La fête du Canada a beau être un jour férié, les organismes oeuvrant dans l’habitation sociale et la défense des droits des locataires ne prennent pas congé devant la situation actuelle. Selon Carol-Ann Côté, coordonnatrice d’InfoLogis Mauricie, Trois-Rivières compte une vingtaine de familles sans bail en ce 1er juillet.
«C’est la première fois qu’on voit ça. L’OMH (l’Office municipal de l’habitation) a placé des familles en prêt d’urgence (de logement), une autre portion vit chez des amis, de la famille, en camping. J’ai deux ménages qui ont été placés dans des hôtels, car ils ne sont pas admissibles à des logements subventionnés. Ils étaient à la rue et n’avaient aucune autre possibilité. La Ville de Trois-Rivières a débloqué de l’hébergement d’urgence et il y a un programme avec la Société d’habitation du Québec.»

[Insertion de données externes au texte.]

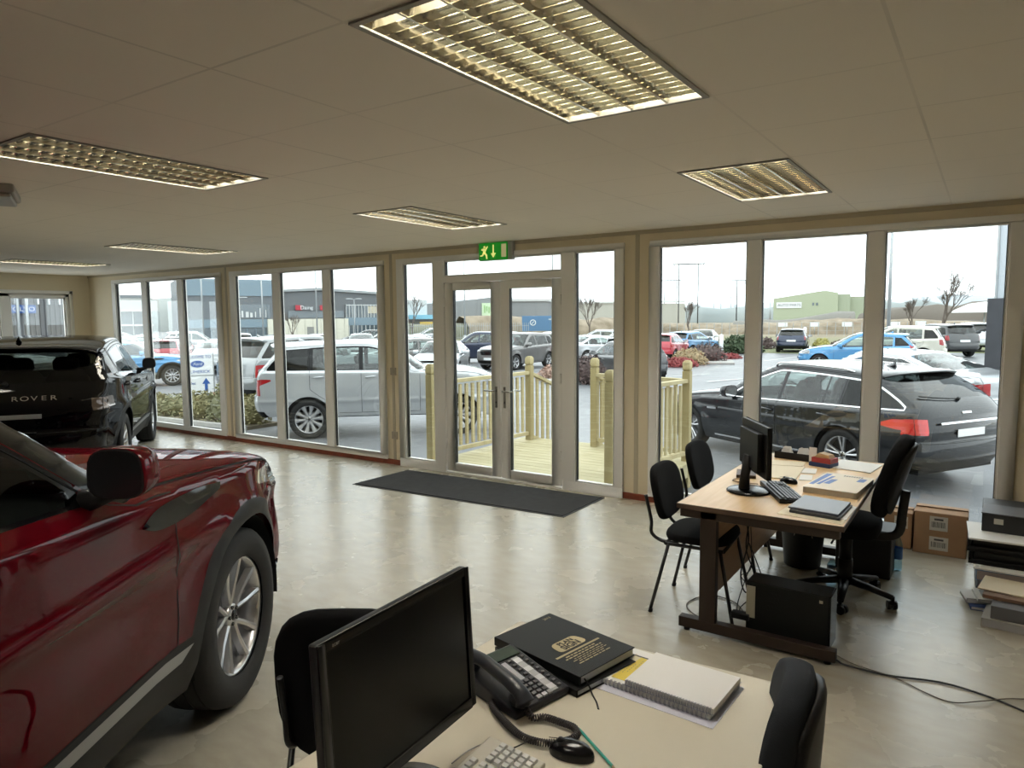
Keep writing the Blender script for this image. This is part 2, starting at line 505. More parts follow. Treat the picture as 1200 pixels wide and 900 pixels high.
    while x < k['x1']+.1:
        z = .1; q = 0
        while z < k['H']+.05:
            grid.append((x+(dx*.5 if q % 2 else 0), z)); z += dx*.8; q += 1
        x += dx
    # keep the samples that are inside and not too near an outline
    def clear(p, polys, d):
        for poly in polys:
            for q in poly:
                if abs(q[0]-p[0]) < d and abs(q[1]-p[1]) < d: return False
        return True
    allp = [outer]+[r[1] for r in regs]
    grid = [p for p in grid if pip(p[0], p[1], outer) and clear(p, allp, dx*.3)]
    bl = []
    for dz in (-.05, -.028, -.004, .02):
        l = []
        for i in range(80):
            x = k['x0']+(k['x1']-k['x0'])*i/79; z = belt(x)+dz
            if pip(x, z, outer) and S.upper(x) > z+.03: l.append((x, z))
            else:
                if len(l) > 1: bl.append(l)
                l = []
        if len(l) > 1: bl.append(l)
    grid = [p for p in grid if not (-.06 < p[1]-belt(p[0]) < .04)]
    V, T = cdt(outer, [r[1] for r in regs], grid, bl)
    accs = {}
    def acc(key, mats):
        if key not in accs: accs[key] = (Acc(), mats)
        return accs[key][0]
    BODY = [k['paint'], GAP, DARKIN, k.get('roofpaint') or k['paint']]
    vcache = {}
    for sg in (1, -1):
        for f, ri in T:
            if ri < 0 or (regs[ri][2] is None and False): key = 'body'; a = acc(key, BODY)
            else:
                nm, _, m = regs[ri]; key = (nm, ri, sg); a = acc(key, [m or k['paint']])
            ids = []
            for i in f:
                ck = (key, i, sg)
                if ck not in vcache:
                    p, n = S.side(V[i].x, V[i].y, 0, sg); vcache[ck] = a.add(p, n)
                ids.append(vcache[ck])
            a.face(ids)
    # ---- strip regions in (u, a)
    N = S.N
    av = k.get('av', [0, .14, .28, .42, .55, .66, .76, .84, .9, .945, .975, .992, 1])
    av = [-v for v in av[:0:-1]]+av
    outer2 = [(u, -1) for u in range(N)]+[(N-1, v) for v in av[1:-1]]+[(u, 1) for u in range(N-1, -1, -1)]+[(0, v) for v in av[-2:0:-1]]
    regs2 = []
    for nm, p, m, part in k['strip'](S): regs2.append((nm, dense(p, .34) if len(p) < 40 else p, m, part))
    gpts = [(u, v) for u in range(1, N-1) for v in av[1:-1]]
    gpts = [g for g in gpts if clear(g, [r[1] for r in regs2], .045)]
    V2, T2 = cdt(outer2, [r[1] for r in regs2], gpts)
    vc = {}
    for f, ri in T2:
        slot = 0
        if ri < 0: key = 'body'; a = acc(key, BODY)
        else:
            nm, _, m, part = regs2[ri]
            sgn = 0 if part is None else (1 if sum(V2[i].y for i in f) > 0 else -1)
            hit = None
            if part == 'side':      # joins the lamp of that side
                for kk in accs:
                    if kk[0] == nm and kk[2] == sgn: hit = kk
            key = hit or (nm, 100+ri, sgn); a = acc(key, [m])
        if ri < 0 and k.get('roofpaint') and all(k['uroof'][0] <= V2[i].x <= k['uroof'][1] for i in f): slot = 3
        ids = []
        for i in f:
            ck = (key, 's', i)
            if ck not in vc:
                p, n = S.strip(V2[i].x, V2[i].y); vc[ck] = a.add(p, n)
            ids.append(vc[ck])
        a.face(ids, slot)
    # ---- ribbons: panel gaps and trims lying on the surface
    b = accs['body'][0]
    def ribbon(A, poly, w, fn, off, mi, closed=False):
        n = len(poly); rows = []
        for i in range(n):
            p = Vector(poly[i]); q0 = Vector(poly[max(i-1, 0)]); q1 = Vector(poly[min(i+1, n-1)])
            if closed: q0 = Vector(poly[i-1]); q1 = Vector(poly[(i+1) % n])
            P, nr = fn(p.x, p.y, off); P0, _ = fn(q0.x, q0.y, off); P1, _ = fn(q1.x, q1.y, off)
            t = (P1-P0); t.normalize(); sd = nr.cross(t).normalized()*w/2
            rows.append((A.add(P-sd, nr), A.add(P+sd, nr)))
        for i in range(n if closed else n-1):
            j = (i+1) % n
            A.face((rows[i][0], rows[i][1], rows[j][1], rows[j][0]), mi)
    gw = k.get('gap', .007)
    for sg in (1, -1):
        fs = lambda x, z, off=0., sg=sg: S.side(x, z, off, sg)
        for pd in doors: ribbon(b, dense(pd, .05), gw, fs, .0012, 1, True)
        for l in k.get('seams', []): ribbon(b, dense(l, .05, False), gw, fs, .0012, 1)
        for nm, p, w, m in k.get('trims', []):
            if p == 'windows':
                xs0, xs1 = w[0], w[1]; n = 40
                tp = [(xs0+(xs1-xs0)*i/n) for i in range(n+1)]
                lo = [(x, belt(x)+.003) for x in tp if S.upper(x)-.03 > belt(x)]
                hi = [(x, S.upper(x)-w[3]) for x in tp if S.upper(x)-w[3] > belt(x)+.003]
                A = acc((nm, 500+sg, sg), [m]); ribbon(A, lo+hi[::-1], w[2], fs, .004, 0, True)
            else:
                A = acc((nm, 510+sg, sg), [m]); ribbon(A, dense(p, .06, False), w, fs, .004, 0)
    for l, w in k.get('stripseams', lambda S: [])(S): ribbon(b, dense(l, .12, False), w, lambda u, a, off=0.: S.strip(u, a, off), .0015, 1)
    # ---- wheel wells and underside, part of the body mesh
    def addmb(A, mb, mi):
        o = len(A.v)
        for v in mb.v: A.v.append(Vector(v)); A.n.append(Vector((0, 0, 1)))
        for f in mb.f: A.f.append([o+i for i in f]); A.m.append(mi)
    under = MB()
    for ax in (0, wb):
        for sg in (1, -1):
            w0 = k['hw']-.03; w1 = k['hw']-.33
            under.lathe([(Ra+.002, sg*w0), (Ra+.002, sg*w1), (0, sg*w1)], 24, c=(ax, 0, R), ax='Y', arc=pi*1.1, a0=-pi*.05, smooth=True)
    under.bx(Ra, wb-Ra, -k['hw']+.12, k['hw']-.12, zs-.02, zs+.1)
    under.bx(-Ra, Ra, -k['hw']+.34, k['hw']-.34, zs, R+.2)
    under.bx(wb-Ra, wb+Ra, -k['hw']+.34, k['hw']-.34, zs, R+.2)
    under.bx(k['x0']+.22, -Ra, -k['hw']+.25, k['hw']-.25, zs+.02, zs+.22)
    under.bx(wb+Ra, k['x1']-.3, -k['hw']+.25, k['hw']-.25, zs+.02, zs+.22)
    # build the parts
    objs = {}
    order = sorted(accs, key=lambda q: 0 if q == 'body' else 1 if q[0] == 'door' else 2)
    for key in order:
        A, ms = accs[key]
        if not A.f: continue
        nm = 'body' if key == 'body' else key[0]
        me = A.mesh(nm, ms); o = bpy.data.objects.new(nm, me); COL.objects.link(o)
        par = root
        if nm == 'window' and detail > 1:
            c = sum((v for v in A.v), Vector())/len(A.v)
            for (dn, di, dsg), do in [(q, w) for q, w in objs.items() if q != 'body' and q[0] == 'door']:
                if dsg == key[2] and pip(c.x, c.z, regs[di][1]): par = do
        o.parent = par; objs[key] = o
        if nm in ('body', 'door'): o['paint'] = 1
    uo = under.build('underbody', GAP, root)
    for x in (0, wb):
        for sg in (1, -1): wheel(k, root, x, sg)
    # ---- mirrors
    mx, mz = k['mirror']; my = S.Y(mx, mz-.05)
    for sg in (1, -1):
        m = MB(); m.M = Matrix.Translation((mx, sg*(my+.135), mz+.015)) @ Matrix.Diagonal((1, sg, 1, 1))
        sc = k.get('mscale', 1.)
        # shell: rounded block, flat towards the rear, bulged towards the front
        def sh(u, v):
            q = 2*pi*v; S_ = lambda t, e: math.copysign(abs(t)**e, t)
            yy = S_(cos(q), .62)*k.get('mw', .115); zz = S_(sin(q), .62)*.088
            yy *= 1-.10*(zz/.085)*.5
            f = [1., 1.03, 1.0, .9, .7, .4, 0][int(u)]; xx = [-.05, -.03, .03, .075, .105, .125, .132][int(u)]
            return Vector((xx*sc, yy*f*sc, zz*f*sc))
        m.grid(sh, range(7), [i/20 for i in range(21)], 0)
        m.add([sh(0, i/20)*.93+Vector((-.004, 0, 0)) for i in range(20)], [tuple(range(20))], 1)
        m.add([sh(0, i/20) for i in range(20)]+[sh(0, i/20)*.93+Vector((-.004, 0, 0)) for i in range(20)], [(i, (i+1) % 20, 20+(i+1) % 20, 20+i) for i in range(20)], 2)
        m.tube([(0.02, -.16, -.09), (.01, -.10, -.085), (0, -.03, -.06)], [.035, .03, .022], 8, mi=2)
        mo = m.build('wing_mirror', [k['paint'], k.get('mglass', CHROME), DARKPL] if not k.get('mirblack') else [GLOSSBK, CHROME, DARKPL], root)
        mo['paint'] = 1 if not k.get('mirblack') else 0
    # ---- handles
    for hx in k.get('handles', []):
        hz = belt(hx)-.12
        for sg in (1, -1):
            h = MB(); ps = []
            for t in (-1, -.7, 0, .7, 1):
                p, n = S.side(hx+t*.1, hz+.01*t, .006 if abs(t) == 1 else .03, sg); ps.append(p)
            h.tube(ps, [.009, .012, .013, .012, .009], 8, flat=1.3)
            ho = h.build('door_handle', [k.get('handlemat', k['paint'])], root); ho['paint'] = 1 if 'handlemat' not in k else 0
    # ---- interior: tub, dashboard, seats, steering wheel
    i_ = MB(); hw = k['hw']-.13; zt = belt(wb*.4)-.08
    xa = k['cabin'][0]; xb = k['cabin'][1]
    i_.bx(xa, xb, -hw, hw, zs+.1, zs+.14)
    for sg in (1, -1): i_.bx(xa, xb, sg*hw-.03*sg-.03, sg*hw-.03*sg+.03, zs+.1, zt)
    i_.bx(xa-.03, xa, -hw, hw, zs+.1, zt-.05); i_.bx(xb-.42, xb-.02, -hw, hw, zs+.4, zt-.03)
    i_.tube([(xb-.5+.1*cos(a), -.36+.19*sin(a), zt-.02+.16*cos(a)) for a in [2*pi*q/16 for q in range(16)]], .015, 6, closed=True)
    i_.build('interior', DARKIN, root, bev=0)
    sh_ = k['H']-.42
    for sx, ys in ((xb-1.25, (-.38, .38)), (xb-2.1, (-.42, 0, .42))):
        for y in ys:
            st = MB(); zq = zs+.32
            st.ell((sx+.22, y, zq), (.28, .24, .1), 12, p=4)
            Rm = Matrix.Rotation(RAD(-14), 3, 'Y')
            st.ell((sx-.1, y, zq+.33), (.07, .23, .36), 12, p=3.5, R=Rm)
            st.ell((sx-.2, y, min(zq+.76, k['H']-.3)), (.05, .13, .09), 10, p=3, R=Rm)
            st.build('car_seat', SEATM, root)
    # ---- extras
    k.get('extra', lambda *a: None)(root, S, k)
    root.rotation_euler = (0, 0, 0)
    return root, S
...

La situation a forcé l’OMH à mettre des équipes d’urgence à l’horaire du 1er juillet, une première dans l’histoire de l’organisation. L’OMH a traité une quarantaine de dossiers dans les derniers jours et l’organisme souhaitait mercredi en régler quatre avec des propriétaires de logements privés, car des aides financières existent pour l’accès au logement, mais cette option a échoué. L’Office a donc attribué à ces ménages des logements de façon temporaire, ces logements n’ayant pas été réclamés par les gens sur la liste d’attente, car ils ne correspondaient pas à leurs demandes. C’est sans compter les cinq demandes qui sont entrées jeudi.
«Ça fait 11 ans que je travaille à l’OMH. C’est du jamais vu. Dans les cinq nouvelles demandes, des gens sont dans leur famille, chez des amis. Ultimement, on attribue un logement en prêt temporaire pour les gens admissibles à des logements subventionnés. Ils ne sont pas à la rue. Dans nos dossiers, personne ne va dormir dehors ce soir (jeudi) et dans les prochains jours. Mais ce monde logé temporairement, c’est du travail à poursuivre après le 1er juillet pour stabiliser la situation. La demande reste ouverte pour trouver une solution permanente. Il y a une forte pression sur nos équipes», lance le directeur général par intérim de l’OMH de Trois-Rivières, Jimmy Ducasse.
Cette pression occasionnée par la rénoviction, par une rareté des logements et par une hausse des loyers est accentuée par la présence de 16 ménages dans des logements de l’OMH qui ont été victimes d’un sinistre comme un incendie ou un dégât d’eau engendré par la rafale du 8 juin.
Avec un taux d’inoccupation des logements de 1,3 %, alors que le taux d’un marché équilibré est de 3 %, Carol-Ann Côté n’est pas surprise de vivre une telle crise. Des gens sont obligés d’accepter un logement trop petit pour le nombre de personnes de la famille ou de vivre dans un logement insalubre, faute de mieux.
«On a une femme qui vit avec sa fille de 15 mois dans la salle de lavage chez sa mère. Des gens avec des enfants se retrouvent sans logement. Il y a une rareté du logement abordable. La liste d’attente pour les logements sociaux est longue. Les besoins sont criants. Mais 2021 ne sera pas quelque chose d’unique. On sait que les logements abordables ne vont pas pousser durant la prochaine année. La situation ne s’améliorera pas si aucune solution n’est mise en place. Notre solution est le logement social, investir dans du logement abordable. Le marché privé n’est pas une solution. Le but d’un propriétaire est que ce soit lucratif et on le comprend. Mais il faut être capable de loger les gens.»
Selon Mme Côté, Trois-Rivières a besoin d’environ 1300 unités de logement social d’ici les cinq prochaines années. D’après M. Ducasse, il faudrait miser sur 100 à 200 logements sociaux de plus à très court terme pour diminuer la pression.
À ce sujet, l’OMH poursuit les démarches dans le but de bâtir un immeuble de 36 logements sociaux sur le terrain de l’ancienne église Saint-Philippe. Cette bâtisse doit être prête au printemps 2022.
«Ça va aider des gens, mais ce ne sera pas suffisant. Ça prend de la volonté politique et il y en a. Mais c’est une question de sous.»
Jimmy Ducasse invite par ailleurs les propriétaires de logements privés à communiquer avec l’OMH de Trois-Rivières afin de loger des gens dans le besoin par le biais de programmes de subventions.